The view there is that it’s karma. If it’s your karma to come around for instruction, you’ll come around. If it’s your karma to stay, you’ll stick around, but if it’s not your karma to stay, you won’t stick around. Maybe 10 lifetimes down the road you’ll come around again. Well maybe, but I found this a very convenient excuse to not look into the efficiency of your teaching.

Now, you know, is it my bias as a Westerner? If 95% of my students fail, there’s something very badly wrong with the way I’m teaching! The moral I take from that is not that various meditation teachers are bad, but that we don’t understand how to effectively teach meditation very well, and/or that lots of people get attracted to meditation who really aren’t suitable for it. But I’m more interested in how do you teach more effectively.

You were next.

Student: Yeah. I think one of the problems with those systems is that they don’t have any… When you come here, ITP, you know in five or six years you’ll have a Ph.D.; whereas if you go and you learn that practice, you don’t know how long it’s going to take. There are no guarantees and there’s no time line and there’s no sort of measurement of how far you’ve come. I think if there was a way of saying it’s going to take you three years – If you do this, it will be three years – then people would do it and you’d have a lot of graduates.

(Laughter)

CTT: And if they graduated, they wouldn’t be paying tuition anymore…

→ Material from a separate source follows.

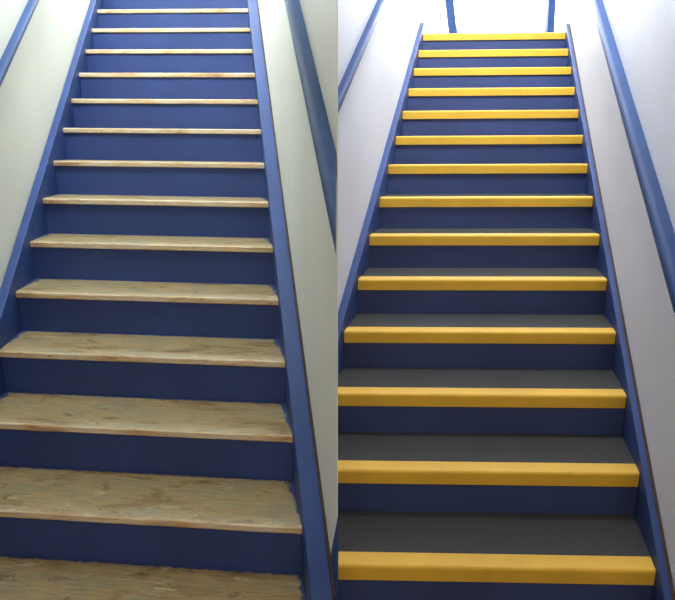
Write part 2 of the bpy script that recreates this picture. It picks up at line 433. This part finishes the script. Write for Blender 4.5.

Student: I’m sure Shinzen Young is not motivated by getting more tuition, right? He would prefer to have a lot of his students really progress with meditation, become enlightened or something?

CTT: That’s right. And he has devoted enormous effort to try to figure out ways to make the whole teaching process more effective. When we look at these spiritual systems, we have these romantic pictures of the guru, right? It’s a he, usually. He’s got a white beard. He sits on a little throne or wears a turban or something, and he looks so saintly because it’s very important that gurus fit our pictures of what saints should look like.

And the devotees surround the guru and that just lets you know that, “Wow, man, this is really something to have all these devotees.” It’s such a privilege to serve him tea. If somebody really is a fantastic teacher, teaching you spiritual things that you need to know, serving him or her tea nicely, or whatever is asked, is a tiny price to pay for that.

But I think we also have to look at the larger social situation in which it’s embedded. For some people, being a guru is making a living. And when you start making a living, you usually might like to make a nice living. Well, if your students graduate too fast and are not necessarily replaced, that’s not so good. So sometimes I feel as if there’s a deliberate attempt to hold the student back.

Now I should reveal my personal experience bias here. A few years ago I started taking a Tai Chi course, my wife and I did, because I felt it was time for me to learn some Tai Chi. The instructor was very good at his verbal explanation as to what to do, as well as personally correcting moves. But he went kind of fast.

By the third class, I was still trying to work out my mistakes on the first three steps and he was into teaching the fifteenth step. So I asked him, “Would you mind if I make a tape recording of you giving the instructions, and then I’ll have that to practice with and I won’t be practicing my mistakes?” He wouldn’t allow me to do that. Well, it’s not like I was going to sell the tape or set myself up as a Tai Chi teacher or something like that. I wanted to learn and he was preventing me from effective learning. So I stopped taking the class, because there was no point practicing my mistakes more and more thoroughly while I got more and more behind.

But sometimes I wonder about that dynamic, you know? So you do have this whole social situation and it’s complex and there’s a real spiritual element in there most of the time and then there are actual human being playing social games, making a living, etc.. Things to be aware of.

Yes. Arms and legs. I lost mine for a minute there.